[Start of Dataset excerpt]

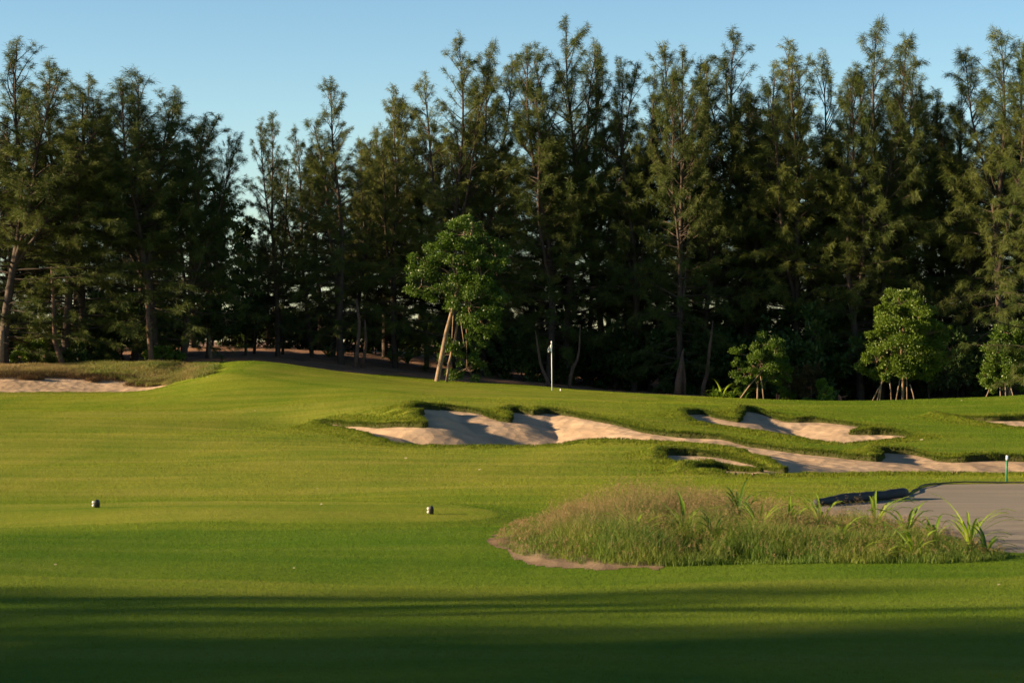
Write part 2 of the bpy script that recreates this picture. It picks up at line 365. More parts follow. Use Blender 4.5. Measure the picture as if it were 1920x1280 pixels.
def rimw(x, y, sd):
    '''how far turf swells into a thick lip: strong where sand lies in front or to the right of it'''
    w = np.zeros(x.shape); m = (sd > -1.0) & (sd < .2)
    if m.any():
        xx = x[m]; yy = y[m]; dx, dy = .16, -.36
        a = grid_lookup(sd_all, xx + dx, yy + dy); c = grid_lookup(sd_all, xx - dx, yy - dy)
        w[m] = np.clip((a - c) / .8 * 1.1 + .12, 0, 1)
    return w
def turf_z(x, y, z, sd):
    rw = rimw(x, y, sd)
    lump = .8 + .5 * vnoise(x * 1.1, y * 1.1, 61)
    rim = (.03 + .20 * rw * lump) * smoothstep((sd + .95) / .85)
    rim = rim * (1 - .55 * smoothstep((sd + .42) / .42))
    return z + rim - .42 * smoothstep((sd + .01) / .10)

def sand_depth(d, b, SX=None, SY=None):
    lip = (.05, .05, .05, .06)[b]; bowl = (.62, .46, .3, .10)[b]
    if b == 0:
        bowl = bowl * (1 - .6 * smoothstep((SX / SY * F + 960 - 1150) / 200))
        k = smoothstep((51.6 - SY) / 1.0) * smoothstep((1500 - (SX / SY * F + 960)) / 60)
        return lip * (1 - .8 * k) + bowl * (1 - .85 * k) * smoothstep(d / 2.8)
    return lip + bowl * smoothstep(d / 2.8)

rowsD = np.concatenate([np.arange(7.5, 24, .3), np.arange(24.1, 42.85, .12), np.arange(42.9, 72.5, .075), np.arange(72.6, 95, .15), np.arange(95.5, 125, .8), np.geomspace(126, 4000, 30)])
uc = np.arange(-.272, .2725, .00055)
us = np.concatenate([[-6, -3, -1.5, -1, -.8, -.65, -.55, -.48, -.43, -.39, -.36, -.34, -.32, -.30, -.285], uc, [.285, .30, .32, .34, .36, .40, .45, .55, .7, 1, 1.5, 3, 6]])
U, D = np.meshgrid(us, rowsD)
X = U * D; Y = D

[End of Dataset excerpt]

Problem statement:
Set down the material above as is, without any pictures.

Solution to this task:
Write part 2 of the bpy script that recreates this picture. It picks up at line 365. More parts follow. Use Blender 4.5. Measure the picture as if it were 1920x1280 pixels.
def rimw(x, y, sd):
    '''how far turf swells into a thick lip: strong where sand lies in front or to the right of it'''
    w = np.zeros(x.shape); m = (sd > -1.0) & (sd < .2)
    if m.any():
        xx = x[m]; yy = y[m]; dx, dy = .16, -.36
        a = grid_lookup(sd_all, xx + dx, yy + dy); c = grid_lookup(sd_all, xx - dx, yy - dy)
        w[m] = np.clip((a - c) / .8 * 1.1 + .12, 0, 1)
    return w
def turf_z(x, y, z, sd):
    rw = rimw(x, y, sd)
    lump = .8 + .5 * vnoise(x * 1.1, y * 1.1, 61)
    rim = (.03 + .20 * rw * lump) * smoothstep((sd + .95) / .85)
    rim = rim * (1 - .55 * smoothstep((sd + .42) / .42))
    return z + rim - .42 * smoothstep((sd + .01) / .10)

def sand_depth(d, b, SX=None, SY=None):
    lip = (.05, .05, .05, .06)[b]; bowl = (.62, .46, .3, .10)[b]
    if b == 0:
        bowl = bowl * (1 - .6 * smoothstep((SX / SY * F + 960 - 1150) / 200))
        k = smoothstep((51.6 - SY) / 1.0) * smoothstep((1500 - (SX / SY * F + 960)) / 60)
        return lip * (1 - .8 * k) + bowl * (1 - .85 * k) * smoothstep(d / 2.8)
    return lip + bowl * smoothstep(d / 2.8)

rowsD = np.concatenate([np.arange(7.5, 24, .3), np.arange(24.1, 42.85, .12), np.arange(42.9, 72.5, .075), np.arange(72.6, 95, .15), np.arange(95.5, 125, .8), np.geomspace(126, 4000, 30)])
uc = np.arange(-.272, .2725, .00055)
us = np.concatenate([[-6, -3, -1.5, -1, -.8, -.65, -.55, -.48, -.43, -.39, -.36, -.34, -.32, -.30, -.285], uc, [.285, .30, .32, .34, .36, .40, .45, .55, .7, 1, 1.5, 3, 6]])
U, D = np.meshgrid(us, rowsD)
X = U * D; Y = D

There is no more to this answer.